Alpha is uncomfortable with the growing criticism of and disruption caused by Frankie’s pranks. He was happy to take the credit for pranks that were amusing, but he is nervous that pranks that disrupt the running of the school will subject him and the Order to the administration’s ire. He knows that while most of the privileged students will be fine, Alpha’s own financial instability and reliance on scholarship make him vulnerable in a way they are not.

“She was explaining this whole prank to him, the prank he’d actually carried out, and instead of listening to her point, he was correcting her grammar. ‘You’re thinking too much,’ he had said. What? He didn’t want her to think? What was the point of doing any of these pranks if people weren’t going to think about them?”


(Chapter 40, Page 291)

Frankie is disappointed when Matthew and the other students fail to think about the purpose of the pranks she plans. To her, they are ways to thumb their noses at the school’s patriarchal values, to emphasize the gender disparity in the school’s administration, and call for changes that balance inequities on campus. To other students, however, they are just pranks, suggested by Matthew’s claim that Frankie is “thinking too much.”

“I remember that you made Matthew and everyone—the whole school, even—think I was a genius. That I was the guy I’d like to be. The guy I’m not, really.”


(Chapter 45, Page 333)

Alpha’s admission that he took credit for the pranks because they helped to cement his privilege and reputation—which are somewhat tenuous—helps to explain why he admires and dislikes Frankie. Her control of the Bassets shows that there’s nothing objectively “male” about leadership, organization, or cleverness. Frankie’s actions threaten to shift the power dynamic that maintains what privilege Alpha does have, making her especially dangerous to him.

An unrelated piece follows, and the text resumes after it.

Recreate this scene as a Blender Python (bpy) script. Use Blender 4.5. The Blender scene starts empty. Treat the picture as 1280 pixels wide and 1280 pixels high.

“Frankie Landau-Banks is an off-roader.”


(Chapter 46, Page 337)

Referring to the earlier conversation between Frankie and Alpha, the narrator declares that—unlike Alpha or the others who walk on the grass instead of the sidewalk—Frankie is a true off-roader. “Off-roading,” here, is a metaphor for thoughtfully and purposefully breaking rules for the sake of subverting the institutions that uphold various kinds of privilege.